» **EXERCISE BRIEF**: Drop the images; return everything else in the listing below exactly.

» **SOURCE MATERIAL**:
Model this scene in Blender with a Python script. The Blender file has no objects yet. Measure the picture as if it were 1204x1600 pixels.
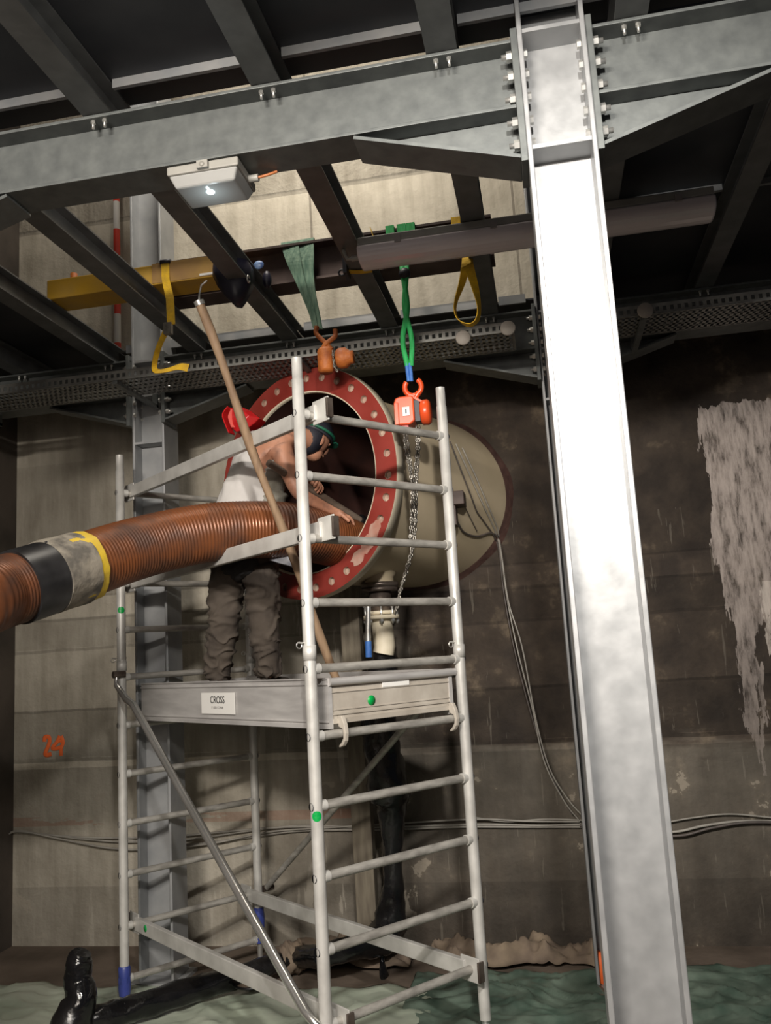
import bpy, bmesh, math, random
from mathutils import Vector, Matrix, noise
random.seed(7)
SC = bpy.context.scene
COL = SC.collection
# ------------------------------------------------------------------ camera
FPX, PIT, ROL, YAW = 1344.7, 0.1625, -0.0599, -0.17666
H = 1.8
def cam_axes():
    f = Vector((math.sin(YAW)*math.cos(PIT), math.cos(YAW)*math.cos(PIT), math.sin(PIT)))
    rt = Vector((math.cos(YAW), -math.sin(YAW), 0)); up = rt.cross(f)
    return math.cos(ROL)*rt+math.sin(ROL)*up, -math.sin(ROL)*rt+math.cos(ROL)*up, f
RT, UP, FW = cam_axes()
cd = bpy.data.cameras.new('camera'); cam = bpy.data.objects.new('camera', cd); COL.objects.link(cam)
m = Matrix((RT, UP, -FW)).transposed().to_4x4(); m.translation = (0, 0, H); cam.matrix_world = m
cd.sensor_fit = 'VERTICAL'; cd.sensor_height = 36.0; cd.lens = FPX*36.0/1600.0; cd.clip_start = 0.05
SC.camera = cam
# ------------------------------------------------------------------ light and exposure
SC.view_settings.view_transform = 'Standard'; SC.view_settings.look = 'None'
SC.view_settings.gamma = 1.0; SC.view_settings.exposure = 0.0; SC.view_settings.use_curve_mapping = False
w = bpy.data.worlds.new('world'); SC.world = w; w.use_nodes = True
w.node_tree.nodes['Background'].inputs[0].default_value = (0.75, 0.82, 1.0, 1)
w.node_tree.nodes['Background'].inputs[1].default_value = 0.05
def area(name, loc, to, size, power, color, shape='DISK'):
    l = bpy.data.lights.new(name, 'AREA'); l.shape = shape; l.size = size; l.energy = power; l.color = color
    o = bpy.data.objects.new(name, l); COL.objects.link(o); o.location = loc
    o.rotation_euler = (Vector(to)-Vector(loc)).to_track_quat('-Z', 'Y').to_euler(); return o
wl = area('batten_light', (-1.2, -1.0, 3.6), (-1.2, 4.0, 1.9), 1.3, 205, (1.0, 0.925, 0.83), 'RECTANGLE'); wl.data.size_y = 0.12
area('upper_hall_light', (-1.3, 4.0, 5.85), (-1.3, 5.3, 4.4), 1.2, 54, (1.0, 0.92, 0.80))
area('room_fill_light', (-1.2, -1.5, 3.0), (-1.6, 5.0, 1.2), 2.0, 55, (1.0, 0.88, 0.76))

sl = bpy.data.lights.new('site_floodlight', 'SPOT'); sl.energy = 640; sl.spot_size = math.radians(76); sl.spot_blend = 1.0; sl.shadow_soft_size = 0.08; sl.color = (1.0, 0.95, 0.88)
so = bpy.data.objects.new('site_floodlight', sl); COL.objects.link(so); so.location = (0.25, -0.05, 3.58)
so.rotation_euler = (Vector((0.22, 2.55, 2.36))-Vector(so.location)).to_track_quat('-Z', 'Y').to_euler()

def ray(px, py): return FW + RT*((px-602)/FPX) - UP*((py-800)/FPX)
def atY(px, py, Y): d = ray(px, py); P = d*(Y/d.y); P.z += H; return P
def atZ(px, py, z): d = ray(px, py); P = d*((z-H)/d.z); P.z += H; return P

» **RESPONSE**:
Model this scene in Blender with a Python script. The Blender file has no objects yet. Measure the picture as if it were 1204x1600 pixels.
import bpy, bmesh, math, random
from mathutils import Vector, Matrix, noise
random.seed(7)
SC = bpy.context.scene
COL = SC.collection
# ------------------------------------------------------------------ camera
FPX, PIT, ROL, YAW = 1344.7, 0.1625, -0.0599, -0.17666
H = 1.8
def cam_axes():
    f = Vector((math.sin(YAW)*math.cos(PIT), math.cos(YAW)*math.cos(PIT), math.sin(PIT)))
    rt = Vector((math.cos(YAW), -math.sin(YAW), 0)); up = rt.cross(f)
    return math.cos(ROL)*rt+math.sin(ROL)*up, -math.sin(ROL)*rt+math.cos(ROL)*up, f
RT, UP, FW = cam_axes()
cd = bpy.data.cameras.new('camera'); cam = bpy.data.objects.new('camera', cd); COL.objects.link(cam)
m = Matrix((RT, UP, -FW)).transposed().to_4x4(); m.translation = (0, 0, H); cam.matrix_world = m
cd.sensor_fit = 'VERTICAL'; cd.sensor_height = 36.0; cd.lens = FPX*36.0/1600.0; cd.clip_start = 0.05
SC.camera = cam
# ------------------------------------------------------------------ light and exposure
SC.view_settings.view_transform = 'Standard'; SC.view_settings.look = 'None'
SC.view_settings.gamma = 1.0; SC.view_settings.exposure = 0.0; SC.view_settings.use_curve_mapping = False
w = bpy.data.worlds.new('world'); SC.world = w; w.use_nodes = True
w.node_tree.nodes['Background'].inputs[0].default_value = (0.75, 0.82, 1.0, 1)
w.node_tree.nodes['Background'].inputs[1].default_value = 0.05
def area(name, loc, to, size, power, color, shape='DISK'):
    l = bpy.data.lights.new(name, 'AREA'); l.shape = shape; l.size = size; l.energy = power; l.color = color
    o = bpy.data.objects.new(name, l); COL.objects.link(o); o.location = loc
    o.rotation_euler = (Vector(to)-Vector(loc)).to_track_quat('-Z', 'Y').to_euler(); return o
wl = area('batten_light', (-1.2, -1.0, 3.6), (-1.2, 4.0, 1.9), 1.3, 205, (1.0, 0.925, 0.83), 'RECTANGLE'); wl.data.size_y = 0.12
area('upper_hall_light', (-1.3, 4.0, 5.85), (-1.3, 5.3, 4.4), 1.2, 54, (1.0, 0.92, 0.80))
area('room_fill_light', (-1.2, -1.5, 3.0), (-1.6, 5.0, 1.2), 2.0, 55, (1.0, 0.88, 0.76))

sl = bpy.data.lights.new('site_floodlight', 'SPOT'); sl.energy = 640; sl.spot_size = math.radians(76); sl.spot_blend = 1.0; sl.shadow_soft_size = 0.08; sl.color = (1.0, 0.95, 0.88)
so = bpy.data.objects.new('site_floodlight', sl); COL.objects.link(so); so.location = (0.25, -0.05, 3.58)
so.rotation_euler = (Vector((0.22, 2.55, 2.36))-Vector(so.location)).to_track_quat('-Z', 'Y').to_euler()

def ray(px, py): return FW + RT*((px-602)/FPX) - UP*((py-800)/FPX)
def atY(px, py, Y): d = ray(px, py); P = d*(Y/d.y); P.z += H; return P
def atZ(px, py, z): d = ray(px, py); P = d*((z-H)/d.z); P.z += H; return P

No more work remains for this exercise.